[START OF Given material]

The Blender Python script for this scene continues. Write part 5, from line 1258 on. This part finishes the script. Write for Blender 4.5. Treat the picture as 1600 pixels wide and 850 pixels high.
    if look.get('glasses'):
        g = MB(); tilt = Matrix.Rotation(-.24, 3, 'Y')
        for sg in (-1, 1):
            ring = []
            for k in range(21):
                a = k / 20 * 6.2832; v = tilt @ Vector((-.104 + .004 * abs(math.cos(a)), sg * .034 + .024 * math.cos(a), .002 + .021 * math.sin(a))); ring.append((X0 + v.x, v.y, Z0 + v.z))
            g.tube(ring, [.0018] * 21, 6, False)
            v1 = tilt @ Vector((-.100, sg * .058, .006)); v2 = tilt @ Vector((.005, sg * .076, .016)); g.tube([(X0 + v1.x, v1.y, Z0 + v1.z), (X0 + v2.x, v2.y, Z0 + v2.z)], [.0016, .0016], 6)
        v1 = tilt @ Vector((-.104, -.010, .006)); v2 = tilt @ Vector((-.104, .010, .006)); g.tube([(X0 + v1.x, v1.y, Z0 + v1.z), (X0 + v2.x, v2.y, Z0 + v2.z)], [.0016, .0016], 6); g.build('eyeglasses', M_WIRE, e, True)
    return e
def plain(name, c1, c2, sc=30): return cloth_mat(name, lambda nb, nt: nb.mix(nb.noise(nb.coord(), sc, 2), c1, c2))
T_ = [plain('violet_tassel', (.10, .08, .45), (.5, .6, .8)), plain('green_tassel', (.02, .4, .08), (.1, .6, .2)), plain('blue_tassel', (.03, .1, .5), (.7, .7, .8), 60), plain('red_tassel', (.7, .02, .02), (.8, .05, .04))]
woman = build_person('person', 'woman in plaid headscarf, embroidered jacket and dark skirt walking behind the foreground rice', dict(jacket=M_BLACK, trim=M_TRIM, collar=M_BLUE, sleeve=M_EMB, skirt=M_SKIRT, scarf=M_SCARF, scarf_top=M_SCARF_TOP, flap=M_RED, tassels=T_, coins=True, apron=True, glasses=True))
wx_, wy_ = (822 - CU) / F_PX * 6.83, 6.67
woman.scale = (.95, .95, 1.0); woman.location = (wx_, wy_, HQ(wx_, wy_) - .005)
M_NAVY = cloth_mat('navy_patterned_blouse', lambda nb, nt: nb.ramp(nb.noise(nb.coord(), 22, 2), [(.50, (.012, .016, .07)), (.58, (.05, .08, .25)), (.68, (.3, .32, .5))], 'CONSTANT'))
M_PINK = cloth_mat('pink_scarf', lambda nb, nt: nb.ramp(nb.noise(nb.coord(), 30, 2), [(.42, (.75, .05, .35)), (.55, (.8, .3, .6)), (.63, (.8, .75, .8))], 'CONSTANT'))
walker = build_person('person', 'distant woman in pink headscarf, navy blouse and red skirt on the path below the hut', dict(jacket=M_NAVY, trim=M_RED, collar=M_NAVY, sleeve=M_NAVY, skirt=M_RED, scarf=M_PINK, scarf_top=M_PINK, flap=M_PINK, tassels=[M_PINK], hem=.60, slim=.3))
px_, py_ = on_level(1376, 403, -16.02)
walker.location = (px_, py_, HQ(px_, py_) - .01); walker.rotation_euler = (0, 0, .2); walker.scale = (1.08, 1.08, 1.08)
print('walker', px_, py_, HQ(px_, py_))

[END OF Given material]

• [What the exercise asks]: All of the data needs to be printed once more, exactly.

• [Problem solution]:
The Blender Python script for this scene continues. Write part 5, from line 1258 on. This part finishes the script. Write for Blender 4.5. Treat the picture as 1600 pixels wide and 850 pixels high.
    if look.get('glasses'):
        g = MB(); tilt = Matrix.Rotation(-.24, 3, 'Y')
        for sg in (-1, 1):
            ring = []
            for k in range(21):
                a = k / 20 * 6.2832; v = tilt @ Vector((-.104 + .004 * abs(math.cos(a)), sg * .034 + .024 * math.cos(a), .002 + .021 * math.sin(a))); ring.append((X0 + v.x, v.y, Z0 + v.z))
            g.tube(ring, [.0018] * 21, 6, False)
            v1 = tilt @ Vector((-.100, sg * .058, .006)); v2 = tilt @ Vector((.005, sg * .076, .016)); g.tube([(X0 + v1.x, v1.y, Z0 + v1.z), (X0 + v2.x, v2.y, Z0 + v2.z)], [.0016, .0016], 6)
        v1 = tilt @ Vector((-.104, -.010, .006)); v2 = tilt @ Vector((-.104, .010, .006)); g.tube([(X0 + v1.x, v1.y, Z0 + v1.z), (X0 + v2.x, v2.y, Z0 + v2.z)], [.0016, .0016], 6); g.build('eyeglasses', M_WIRE, e, True)
    return e
def plain(name, c1, c2, sc=30): return cloth_mat(name, lambda nb, nt: nb.mix(nb.noise(nb.coord(), sc, 2), c1, c2))
T_ = [plain('violet_tassel', (.10, .08, .45), (.5, .6, .8)), plain('green_tassel', (.02, .4, .08), (.1, .6, .2)), plain('blue_tassel', (.03, .1, .5), (.7, .7, .8), 60), plain('red_tassel', (.7, .02, .02), (.8, .05, .04))]
woman = build_person('person', 'woman in plaid headscarf, embroidered jacket and dark skirt walking behind the foreground rice', dict(jacket=M_BLACK, trim=M_TRIM, collar=M_BLUE, sleeve=M_EMB, skirt=M_SKIRT, scarf=M_SCARF, scarf_top=M_SCARF_TOP, flap=M_RED, tassels=T_, coins=True, apron=True, glasses=True))
wx_, wy_ = (822 - CU) / F_PX * 6.83, 6.67
woman.scale = (.95, .95, 1.0); woman.location = (wx_, wy_, HQ(wx_, wy_) - .005)
M_NAVY = cloth_mat('navy_patterned_blouse', lambda nb, nt: nb.ramp(nb.noise(nb.coord(), 22, 2), [(.50, (.012, .016, .07)), (.58, (.05, .08, .25)), (.68, (.3, .32, .5))], 'CONSTANT'))
M_PINK = cloth_mat('pink_scarf', lambda nb, nt: nb.ramp(nb.noise(nb.coord(), 30, 2), [(.42, (.75, .05, .35)), (.55, (.8, .3, .6)), (.63, (.8, .75, .8))], 'CONSTANT'))
walker = build_person('person', 'distant woman in pink headscarf, navy blouse and red skirt on the path below the hut', dict(jacket=M_NAVY, trim=M_RED, collar=M_NAVY, sleeve=M_NAVY, skirt=M_RED, scarf=M_PINK, scarf_top=M_PINK, flap=M_PINK, tassels=[M_PINK], hem=.60, slim=.3))
px_, py_ = on_level(1376, 403, -16.02)
walker.location = (px_, py_, HQ(px_, py_) - .01); walker.rotation_euler = (0, 0, .2); walker.scale = (1.08, 1.08, 1.08)
print('walker', px_, py_, HQ(px_, py_))